*Problem statement*:
Extract the complete listing and repeat it word for word.
··· Given entries ···
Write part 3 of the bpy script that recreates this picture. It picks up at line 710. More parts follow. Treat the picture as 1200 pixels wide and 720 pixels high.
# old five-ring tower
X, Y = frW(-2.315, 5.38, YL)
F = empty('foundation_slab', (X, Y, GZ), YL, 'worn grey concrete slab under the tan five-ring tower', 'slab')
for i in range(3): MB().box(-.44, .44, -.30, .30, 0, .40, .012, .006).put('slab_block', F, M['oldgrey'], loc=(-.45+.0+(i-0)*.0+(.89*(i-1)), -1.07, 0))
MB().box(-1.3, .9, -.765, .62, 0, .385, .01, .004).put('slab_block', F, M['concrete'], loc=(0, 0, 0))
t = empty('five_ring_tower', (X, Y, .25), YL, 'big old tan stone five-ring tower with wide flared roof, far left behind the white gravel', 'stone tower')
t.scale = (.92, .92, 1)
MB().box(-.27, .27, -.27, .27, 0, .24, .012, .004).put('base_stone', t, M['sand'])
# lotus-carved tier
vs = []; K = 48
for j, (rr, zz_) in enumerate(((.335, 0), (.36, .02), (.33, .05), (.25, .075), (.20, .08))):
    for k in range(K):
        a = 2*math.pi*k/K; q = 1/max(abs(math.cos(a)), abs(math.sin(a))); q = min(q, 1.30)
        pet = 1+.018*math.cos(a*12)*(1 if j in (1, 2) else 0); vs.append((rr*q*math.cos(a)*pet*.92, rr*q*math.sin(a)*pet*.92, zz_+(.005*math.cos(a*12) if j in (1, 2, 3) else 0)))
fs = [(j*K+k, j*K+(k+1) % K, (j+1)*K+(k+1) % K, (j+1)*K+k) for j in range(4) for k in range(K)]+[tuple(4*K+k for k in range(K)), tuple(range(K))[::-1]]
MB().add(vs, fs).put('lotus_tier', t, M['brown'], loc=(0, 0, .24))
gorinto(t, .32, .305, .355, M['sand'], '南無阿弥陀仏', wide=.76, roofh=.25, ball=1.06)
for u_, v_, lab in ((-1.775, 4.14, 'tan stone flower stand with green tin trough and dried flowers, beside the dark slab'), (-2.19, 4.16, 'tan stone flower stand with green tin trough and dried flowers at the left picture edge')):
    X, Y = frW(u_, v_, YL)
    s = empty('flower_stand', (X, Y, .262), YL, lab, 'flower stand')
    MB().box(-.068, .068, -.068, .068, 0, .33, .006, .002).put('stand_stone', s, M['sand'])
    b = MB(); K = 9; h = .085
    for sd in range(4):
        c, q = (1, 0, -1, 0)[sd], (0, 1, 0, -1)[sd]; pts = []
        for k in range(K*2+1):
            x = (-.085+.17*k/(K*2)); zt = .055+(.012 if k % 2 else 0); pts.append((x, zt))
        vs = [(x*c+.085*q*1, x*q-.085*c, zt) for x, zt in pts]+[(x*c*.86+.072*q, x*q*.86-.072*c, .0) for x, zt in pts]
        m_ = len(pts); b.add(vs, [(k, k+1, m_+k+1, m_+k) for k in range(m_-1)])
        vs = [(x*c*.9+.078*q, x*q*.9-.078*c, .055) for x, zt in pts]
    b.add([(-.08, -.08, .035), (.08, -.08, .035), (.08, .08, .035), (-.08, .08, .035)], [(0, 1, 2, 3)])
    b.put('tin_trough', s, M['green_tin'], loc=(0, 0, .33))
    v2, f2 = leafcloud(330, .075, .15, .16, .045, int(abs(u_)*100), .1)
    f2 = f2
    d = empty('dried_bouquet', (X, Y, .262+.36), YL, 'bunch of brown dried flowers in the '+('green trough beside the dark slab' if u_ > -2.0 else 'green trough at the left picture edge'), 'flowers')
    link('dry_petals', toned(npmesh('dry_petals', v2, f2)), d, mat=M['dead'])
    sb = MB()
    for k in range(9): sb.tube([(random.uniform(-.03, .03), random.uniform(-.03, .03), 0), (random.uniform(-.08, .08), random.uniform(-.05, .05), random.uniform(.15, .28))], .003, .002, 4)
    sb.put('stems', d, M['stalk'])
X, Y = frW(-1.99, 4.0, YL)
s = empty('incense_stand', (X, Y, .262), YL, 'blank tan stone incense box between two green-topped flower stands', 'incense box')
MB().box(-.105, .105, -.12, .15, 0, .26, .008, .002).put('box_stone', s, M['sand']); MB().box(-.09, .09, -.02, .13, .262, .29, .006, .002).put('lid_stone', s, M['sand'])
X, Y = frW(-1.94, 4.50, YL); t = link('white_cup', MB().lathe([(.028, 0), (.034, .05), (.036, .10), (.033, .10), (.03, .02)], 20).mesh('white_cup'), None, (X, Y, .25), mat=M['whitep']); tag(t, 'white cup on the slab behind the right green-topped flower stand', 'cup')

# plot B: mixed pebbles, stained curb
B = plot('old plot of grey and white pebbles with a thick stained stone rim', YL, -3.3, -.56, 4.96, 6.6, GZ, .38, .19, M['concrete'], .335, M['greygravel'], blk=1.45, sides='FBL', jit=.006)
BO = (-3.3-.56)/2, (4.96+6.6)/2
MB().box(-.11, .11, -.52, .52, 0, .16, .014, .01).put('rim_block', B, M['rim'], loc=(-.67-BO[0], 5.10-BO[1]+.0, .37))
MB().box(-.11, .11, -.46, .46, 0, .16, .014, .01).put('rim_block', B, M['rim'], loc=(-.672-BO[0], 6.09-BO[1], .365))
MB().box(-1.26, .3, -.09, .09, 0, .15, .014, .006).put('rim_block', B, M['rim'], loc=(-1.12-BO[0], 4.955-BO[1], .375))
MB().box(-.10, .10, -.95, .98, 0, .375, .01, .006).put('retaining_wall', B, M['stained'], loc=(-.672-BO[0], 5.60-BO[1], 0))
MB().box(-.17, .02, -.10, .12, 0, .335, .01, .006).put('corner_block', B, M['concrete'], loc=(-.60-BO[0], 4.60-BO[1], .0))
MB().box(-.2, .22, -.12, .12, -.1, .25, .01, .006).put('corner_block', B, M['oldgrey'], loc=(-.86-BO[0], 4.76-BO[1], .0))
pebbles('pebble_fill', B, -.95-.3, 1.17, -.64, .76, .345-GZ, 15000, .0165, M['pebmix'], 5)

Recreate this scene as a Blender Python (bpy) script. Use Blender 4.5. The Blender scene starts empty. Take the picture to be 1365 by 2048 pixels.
···
*Task result*:
Write part 3 of the bpy script that recreates this picture. It picks up at line 710. More parts follow. Treat the picture as 1200 pixels wide and 720 pixels high.
# old five-ring tower
X, Y = frW(-2.315, 5.38, YL)
F = empty('foundation_slab', (X, Y, GZ), YL, 'worn grey concrete slab under the tan five-ring tower', 'slab')
for i in range(3): MB().box(-.44, .44, -.30, .30, 0, .40, .012, .006).put('slab_block', F, M['oldgrey'], loc=(-.45+.0+(i-0)*.0+(.89*(i-1)), -1.07, 0))
MB().box(-1.3, .9, -.765, .62, 0, .385, .01, .004).put('slab_block', F, M['concrete'], loc=(0, 0, 0))
t = empty('five_ring_tower', (X, Y, .25), YL, 'big old tan stone five-ring tower with wide flared roof, far left behind the white gravel', 'stone tower')
t.scale = (.92, .92, 1)
MB().box(-.27, .27, -.27, .27, 0, .24, .012, .004).put('base_stone', t, M['sand'])
# lotus-carved tier
vs = []; K = 48
for j, (rr, zz_) in enumerate(((.335, 0), (.36, .02), (.33, .05), (.25, .075), (.20, .08))):
    for k in range(K):
        a = 2*math.pi*k/K; q = 1/max(abs(math.cos(a)), abs(math.sin(a))); q = min(q, 1.30)
        pet = 1+.018*math.cos(a*12)*(1 if j in (1, 2) else 0); vs.append((rr*q*math.cos(a)*pet*.92, rr*q*math.sin(a)*pet*.92, zz_+(.005*math.cos(a*12) if j in (1, 2, 3) else 0)))
fs = [(j*K+k, j*K+(k+1) % K, (j+1)*K+(k+1) % K, (j+1)*K+k) for j in range(4) for k in range(K)]+[tuple(4*K+k for k in range(K)), tuple(range(K))[::-1]]
MB().add(vs, fs).put('lotus_tier', t, M['brown'], loc=(0, 0, .24))
gorinto(t, .32, .305, .355, M['sand'], '南無阿弥陀仏', wide=.76, roofh=.25, ball=1.06)
for u_, v_, lab in ((-1.775, 4.14, 'tan stone flower stand with green tin trough and dried flowers, beside the dark slab'), (-2.19, 4.16, 'tan stone flower stand with green tin trough and dried flowers at the left picture edge')):
    X, Y = frW(u_, v_, YL)
    s = empty('flower_stand', (X, Y, .262), YL, lab, 'flower stand')
    MB().box(-.068, .068, -.068, .068, 0, .33, .006, .002).put('stand_stone', s, M['sand'])
    b = MB(); K = 9; h = .085
    for sd in range(4):
        c, q = (1, 0, -1, 0)[sd], (0, 1, 0, -1)[sd]; pts = []
        for k in range(K*2+1):
            x = (-.085+.17*k/(K*2)); zt = .055+(.012 if k % 2 else 0); pts.append((x, zt))
        vs = [(x*c+.085*q*1, x*q-.085*c, zt) for x, zt in pts]+[(x*c*.86+.072*q, x*q*.86-.072*c, .0) for x, zt in pts]
        m_ = len(pts); b.add(vs, [(k, k+1, m_+k+1, m_+k) for k in range(m_-1)])
        vs = [(x*c*.9+.078*q, x*q*.9-.078*c, .055) for x, zt in pts]
    b.add([(-.08, -.08, .035), (.08, -.08, .035), (.08, .08, .035), (-.08, .08, .035)], [(0, 1, 2, 3)])
    b.put('tin_trough', s, M['green_tin'], loc=(0, 0, .33))
    v2, f2 = leafcloud(330, .075, .15, .16, .045, int(abs(u_)*100), .1)
    f2 = f2
    d = empty('dried_bouquet', (X, Y, .262+.36), YL, 'bunch of brown dried flowers in the '+('green trough beside the dark slab' if u_ > -2.0 else 'green trough at the left picture edge'), 'flowers')
    link('dry_petals', toned(npmesh('dry_petals', v2, f2)), d, mat=M['dead'])
    sb = MB()
    for k in range(9): sb.tube([(random.uniform(-.03, .03), random.uniform(-.03, .03), 0), (random.uniform(-.08, .08), random.uniform(-.05, .05), random.uniform(.15, .28))], .003, .002, 4)
    sb.put('stems', d, M['stalk'])
X, Y = frW(-1.99, 4.0, YL)
s = empty('incense_stand', (X, Y, .262), YL, 'blank tan stone incense box between two green-topped flower stands', 'incense box')
MB().box(-.105, .105, -.12, .15, 0, .26, .008, .002).put('box_stone', s, M['sand']); MB().box(-.09, .09, -.02, .13, .262, .29, .006, .002).put('lid_stone', s, M['sand'])
X, Y = frW(-1.94, 4.50, YL); t = link('white_cup', MB().lathe([(.028, 0), (.034, .05), (.036, .10), (.033, .10), (.03, .02)], 20).mesh('white_cup'), None, (X, Y, .25), mat=M['whitep']); tag(t, 'white cup on the slab behind the right green-topped flower stand', 'cup')

# plot B: mixed pebbles, stained curb
B = plot('old plot of grey and white pebbles with a thick stained stone rim', YL, -3.3, -.56, 4.96, 6.6, GZ, .38, .19, M['concrete'], .335, M['greygravel'], blk=1.45, sides='FBL', jit=.006)
BO = (-3.3-.56)/2, (4.96+6.6)/2
MB().box(-.11, .11, -.52, .52, 0, .16, .014, .01).put('rim_block', B, M['rim'], loc=(-.67-BO[0], 5.10-BO[1]+.0, .37))
MB().box(-.11, .11, -.46, .46, 0, .16, .014, .01).put('rim_block', B, M['rim'], loc=(-.672-BO[0], 6.09-BO[1], .365))
MB().box(-1.26, .3, -.09, .09, 0, .15, .014, .006).put('rim_block', B, M['rim'], loc=(-1.12-BO[0], 4.955-BO[1], .375))
MB().box(-.10, .10, -.95, .98, 0, .375, .01, .006).put('retaining_wall', B, M['stained'], loc=(-.672-BO[0], 5.60-BO[1], 0))
MB().box(-.17, .02, -.10, .12, 0, .335, .01, .006).put('corner_block', B, M['concrete'], loc=(-.60-BO[0], 4.60-BO[1], .0))
MB().box(-.2, .22, -.12, .12, -.1, .25, .01, .006).put('corner_block', B, M['oldgrey'], loc=(-.86-BO[0], 4.76-BO[1], .0))
pebbles('pebble_fill', B, -.95-.3, 1.17, -.64, .76, .345-GZ, 15000, .0165, M['pebmix'], 5)

Recreate this scene as a Blender Python (bpy) script. Use Blender 4.5. The Blender scene starts empty. Take the picture to be 1365 by 2048 pixels.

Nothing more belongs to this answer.